EXERCISE DETAILS:
Take the listing from its first line through the line that contains "downlight(1.45, 6.6, CH, 120, 140);" and please retype those lines exactly, leaving out the pictures.
===== DATASET CONTENT =====
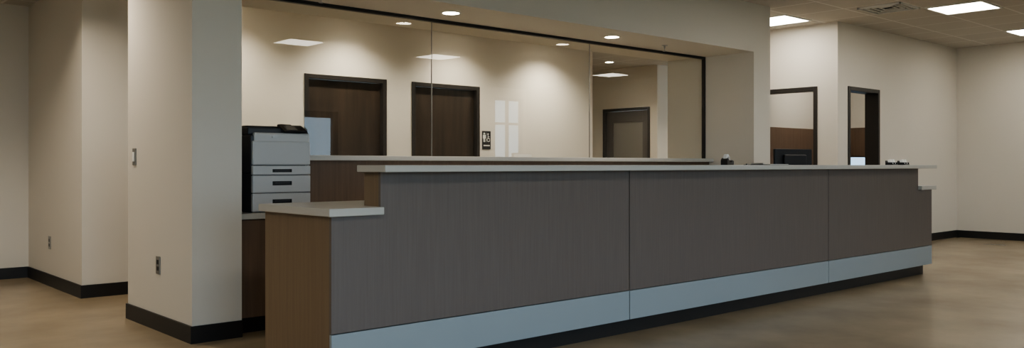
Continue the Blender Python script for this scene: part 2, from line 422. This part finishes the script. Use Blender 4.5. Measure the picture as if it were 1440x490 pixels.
# ------------------------------------------------------------------ ceiling fittings
def troffer(x, y, z=CH):
    o = Obj("ceiling_troffer")
    s = 0.30
    o.box(x-s, x+s, y-s, y-s+0.025, z-0.012, z, 'trimw'); o.box(x-s, x+s, y+s-0.025, y+s, z-0.012, z, 'trimw')
    o.box(x-s, x-s+0.025, y-s+0.025, y+s-0.025, z-0.012, z, 'trimw'); o.box(x+s-0.025, x+s, y-s+0.025, y+s-0.025, z-0.012, z, 'trimw')
    o.box(x-s+0.025, x+s-0.025, y-s+0.025, y+s-0.025, z-0.006, z, 'troffer')
    o.done()
for x, y in ((10.03, 3.72), (12.45, 3.72), (9.25, 5.56), (5.85, 0.5), (8.30, 0.5), (3.4, 0.5), (0.9, 0.5), (-1.5, 0.5), (7.6, 3.2), (-0.9, 5.2), (11.9, 6.1), (-0.9, 2.6), (12.45, 0.5)):
    troffer(x, y)

def spot(name, x, y, z, e, ang=120, col=(1.0, 0.89, 0.73), blend=0.8):
    l = bpy.data.lights.new(name, 'SPOT'); l.energy = e; l.spot_size = math.radians(ang); l.spot_blend = blend
    l.shadow_soft_size = 0.05; l.color = col
    ob = bpy.data.objects.new(name, l); scene.collection.objects.link(ob); ob.location = (x, y, z)
    return ob
def downlight(x, y, z, e, ang=120):
    o = Obj("recessed_downlight")
    o.ring((x, y, z-0.006), 0.085, 0.018, 0.006, 'trimw'); o.cyl((x, y, z-0.002), 0.066, 0.004, 'can')
    ob = o.done()
    s = spot("downlight_lamp", x, y, z-0.02, e, ang)
    s.parent = ob
for x in (4.217, 6.15): downlight(x, 5.44, HZ, 60)
for x, e in ((3.7, 85), (5.15, 110), (6.7, 95), (8.27, 140)): downlight(x, 8.12, CH, e, 130)
downlight(10.9, 8.2, CH, 130); downlight(10.9, 9.7, CH, 60); downlight(12.6, 8.2, CH, 70)
downlight(1.45, 6.6, CH, 120, 140); downlight(0.3, 8.0, 2.60, 35, 140)  # passage downlight is added out of view to brighten the hall block face

def sprinkler(x, y, z):
    o = Obj("fire_sprinkler")
    o.cyl((x, y, z-0.004), 0.03, 0.008, 'steel'); o.cyl((x, y, z-0.02), 0.009, 0.024, 'steel'); o.cyl((x, y, z-0.045), 0.003, 0.03, 'steel')
    o.cyl((x, y, z-0.06), 0.018, 0.003, 'steel', seg=12); o.done()
for x in (3.07, 6.99): sprinkler(x, 5.47, HZ)
o = Obj("air_vent"); vx, vy = 9.42, 4.28; s = 0.24
for a in range(4):
    q = s-0.055*a
    o.box(vx-q, vx+q, vy-q, vy-q+0.018, CH-0.02+0.004*a, CH, 'trimw'); o.box(vx-q, vx+q, vy+q-0.018, vy+q, CH-0.02+0.004*a, CH, 'trimw')
    o.box(vx-q, vx-q+0.018, vy-q, vy+q, CH-0.02+0.004*a, CH, 'trimw'); o.box(vx+q-0.018, vx+q, vy-q, vy+q, CH-0.02+0.004*a, CH, 'trimw')
o.box(vx-s+0.01, vx+s-0.01, vy-s+0.01, vy+s-0.01, CH-0.003, CH, 'gap'); o.done()

# ------------------------------------------------------------------ monitors
def monitor(x, y, z, rot, w=0.26, zb=0.12, zt=0.46):
    o = Obj("computer_monitor", (x, y, z), rot)
    o.box(-0.11, 0.11, -0.08, 0.08, 0, 0.012, 'black', .004); o.box(-0.025, 0.025, 0.008, 0.03, 0.01, (zb+zt)/2, 'black', .004)
    o.box(-w, w, -0.02, 0.008, zb, zt, 'black', .006); o.box(-w+.015, w-.015, -0.0215, -0.02, zb+.015, zt-.015, 'screen')
    o.box(-w*.6, w*.6, 0.006, 0.035, zb+0.05, zt-0.05, 'black', 0.012, 3)
    o.done()
monitor(6.92, 3.99, LT, math.radians(180-16), 0.215, 0.06, 0.345)
o = Obj("office_desk")
o.box(11.2, 13.4, 6.25, 6.86, 0.72, 0.75, 'slab', .003); o.box(11.2, 11.23, 6.28, 6.86, 0, 0.72, 'panel'); o.box(13.37, 13.4, 6.28, 6.86, 0, 0.72, 'panel')
o.box(11.23, 13.37, 6.78, 6.80, 0.25, 0.72, 'panel'); o.done()
o = Obj("wood_wall_panel")
o.box(11.0, 13.46, 6.87, 6.90, 0.76, 1.64, 'panel', .002); o.box(13.45, 13.48, 5.40, 6.86, 0.76, 1.68, 'panel', .002); o.done()
monitor(12.42, 6.5, 0.75, math.radians(-15)); monitor(13.0, 6.45, 0.75, math.radians(-30))

# ------------------------------------------------------------------ small counter items
def card_holder(x, y, z):
    o = Obj("business_card_holder", (x, y, z), math.radians(8))
    o.box(-0.075, 0.075, -0.035, 0.035, 0, 0.006, 'black', .002); o.box(-0.075, 0.075, 0.028, 0.035, 0.004, 0.04, 'black', .002)
    o.box(-0.075, -0.070, -0.03, 0.03, 0.004, 0.025, 'black'); o.box(0.070, 0.075, -0.03, 0.03, 0.004, 0.025, 'black')
    o.box(-0.003, 0.003, -0.03, 0.03, 0.004, 0.025, 'black')
    for s in (-0.037, 0.037):
        R = Matrix.Translation((s, 0.0, 0.026)) @ Matrix.Rotation(math.radians(-18), 4, 'X')
        o.box(-0.030, 0.030, -0.012, 0.012, -0.020, 0.024, 'paper', mat=R)
    o.done()
card_holder(7.95, 3.58, TT); card_holder(8.20, 3.58, TT)
o = Obj("clipboard", (5.82, 3.575, TT), math.radians(4))
o.box(-0.16, 0.16, -0.11, 0.11, 0, 0.004, 'black', .001); o.box(-0.145, 0.15, -0.10, 0.10, 0.004, 0.007, 'paper')
o.box(-0.158, -0.135, -0.05, 0.05, 0.004, 0.016, 'steel', .003); o.done()
o = Obj("pen", (5.52, 3.56, TT+0.005), math.radians(30)); o.cyl((0, 0, 0), 0.005, 0.13, 'black', 'X', seg=12); o.cyl((0.07, 0, 0), 0.005, 0.012, 'steel', 'X', r2=0.001, seg=12); o.done()
o = Obj("tape_dispenser", (5.36, 3.62, TT), math.radians(15))
o.poly([(-0.07, 0), (0.07, 0), (0.072, 0.03), (0.045, 0.034), (0.03, 0.02), (-0.01, 0.022), (-0.05, 0.05), (-0.07, 0.035)], -0.025, 0.025, 'black')
o.ring((-0.022, -0.012, 0.048), 0.032, 0.018, 0.024, 'paper', axis='Y'); o.cyl((-0.022, 0, 0.048), 0.014, 0.05, 'steel', 'Y')
o.box(0.058, 0.072, -0.02, 0.02, 0.028, 0.040, 'steel', .001); o.done()

# ------------------------------------------------------------------ outdoors
Obj("ground").box(-30, 45, -60, -3.2, -0.25, -0.12, 'grass').done()
def tree(x, y, h):
    o = Obj("tree"); o.cyl((x, y, h*0.25-0.15), 0.18, h*0.55, 'bark', r2=0.1)
    for k in range(9):
        a = random.uniform(0, 6.28); rr = random.uniform(0, h*0.22)
        o.sph((x+rr*math.cos(a), y+rr*math.sin(a), h*0.55+random.uniform(-.15, .3)*h), h*random.uniform(.16, .24), 'leaf', 3, (1, 1, .9), 0.06)
    o.done()
for x, y, h in ((6, -24, 3.2), (10.5, -26, 3.6), (13, -25, 2.6), (15.5, -25, 3.0), (17.8, -25, 2.7), (20, -27, 3.4), (24.5, -26, 2.9), (29, -28, 3.4), (1, -27, 3.4), (-6, -26, 3.2)):
    tree(x, y, h)

# ------------------------------------------------------------------ world
w = bpy.data.worlds.new("World"); scene.world = w; w.use_nodes = True
nt = w.node_tree; bg = nt.nodes["Background"]
tc = nt.nodes.new("ShaderNodeTexCoord"); sp = nt.nodes.new("ShaderNodeSeparateXYZ")
nt.links.new(tc.outputs["Generated"], sp.inputs[0])
rp = nt.nodes.new("ShaderNodeValToRGB")
rp.color_ramp.elements[0].position = 0.0; rp.color_ramp.elements[0].color = (0.60, 0.78, 0.95, 1)
rp.color_ramp.elements[1].position = 0.6; rp.color_ramp.elements[1].color = (0.40, 0.58, 0.85, 1)
nt.links.new(sp.outputs["Z"], rp.inputs[0]); nt.links.new(rp.outputs[0], bg.inputs[0])
bg.inputs[1].default_value = 6.5
for i, (a0, a1, z0, z1) in enumerate(wins):
    l = bpy.data.lights.new("window_portal", 'AREA'); l.shape = 'RECTANGLE'; l.size = a1-a0; l.size_y = z1-z0
    l.cycles.is_portal = True
    ob = bpy.data.objects.new("window_portal", l); scene.collection.objects.link(ob)
    ob.location = ((a0+a1)/2, -3.16, (z0+z1)/2); ob.rotation_euler = (math.radians(90), 0, 0)

# ------------------------------------------------------------------ camera
cd = bpy.data.cameras.new("camera"); cam = bpy.data.objects.new("camera", cd); scene.collection.objects.link(cam)
cam.location = (0, 0, 1.08); cam.rotation_euler = (math.radians(90), 0, math.radians(-41.86))
cd.sensor_fit = 'HORIZONTAL'; cd.sensor_width = 36; cd.lens = 1205*36/1440; cd.shift_y = -13/1440
cd.clip_start = 0.05; cd.clip_end = 200
scene.camera = cam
=====
SOLUTION FOR THIS TASK:
Continue the Blender Python script for this scene: part 2, from line 422. This part finishes the script. Use Blender 4.5. Measure the picture as if it were 1440x490 pixels.
# ------------------------------------------------------------------ ceiling fittings
def troffer(x, y, z=CH):
    o = Obj("ceiling_troffer")
    s = 0.30
    o.box(x-s, x+s, y-s, y-s+0.025, z-0.012, z, 'trimw'); o.box(x-s, x+s, y+s-0.025, y+s, z-0.012, z, 'trimw')
    o.box(x-s, x-s+0.025, y-s+0.025, y+s-0.025, z-0.012, z, 'trimw'); o.box(x+s-0.025, x+s, y-s+0.025, y+s-0.025, z-0.012, z, 'trimw')
    o.box(x-s+0.025, x+s-0.025, y-s+0.025, y+s-0.025, z-0.006, z, 'troffer')
    o.done()
for x, y in ((10.03, 3.72), (12.45, 3.72), (9.25, 5.56), (5.85, 0.5), (8.30, 0.5), (3.4, 0.5), (0.9, 0.5), (-1.5, 0.5), (7.6, 3.2), (-0.9, 5.2), (11.9, 6.1), (-0.9, 2.6), (12.45, 0.5)):
    troffer(x, y)

def spot(name, x, y, z, e, ang=120, col=(1.0, 0.89, 0.73), blend=0.8):
    l = bpy.data.lights.new(name, 'SPOT'); l.energy = e; l.spot_size = math.radians(ang); l.spot_blend = blend
    l.shadow_soft_size = 0.05; l.color = col
    ob = bpy.data.objects.new(name, l); scene.collection.objects.link(ob); ob.location = (x, y, z)
    return ob
def downlight(x, y, z, e, ang=120):
    o = Obj("recessed_downlight")
    o.ring((x, y, z-0.006), 0.085, 0.018, 0.006, 'trimw'); o.cyl((x, y, z-0.002), 0.066, 0.004, 'can')
    ob = o.done()
    s = spot("downlight_lamp", x, y, z-0.02, e, ang)
    s.parent = ob
for x in (4.217, 6.15): downlight(x, 5.44, HZ, 60)
for x, e in ((3.7, 85), (5.15, 110), (6.7, 95), (8.27, 140)): downlight(x, 8.12, CH, e, 130)
downlight(10.9, 8.2, CH, 130); downlight(10.9, 9.7, CH, 60); downlight(12.6, 8.2, CH, 70)
downlight(1.45, 6.6, CH, 120, 140); downlight(0.3, 8.0, 2.60, 35, 140)  # passage downlight is added out of view to brighten the hall block face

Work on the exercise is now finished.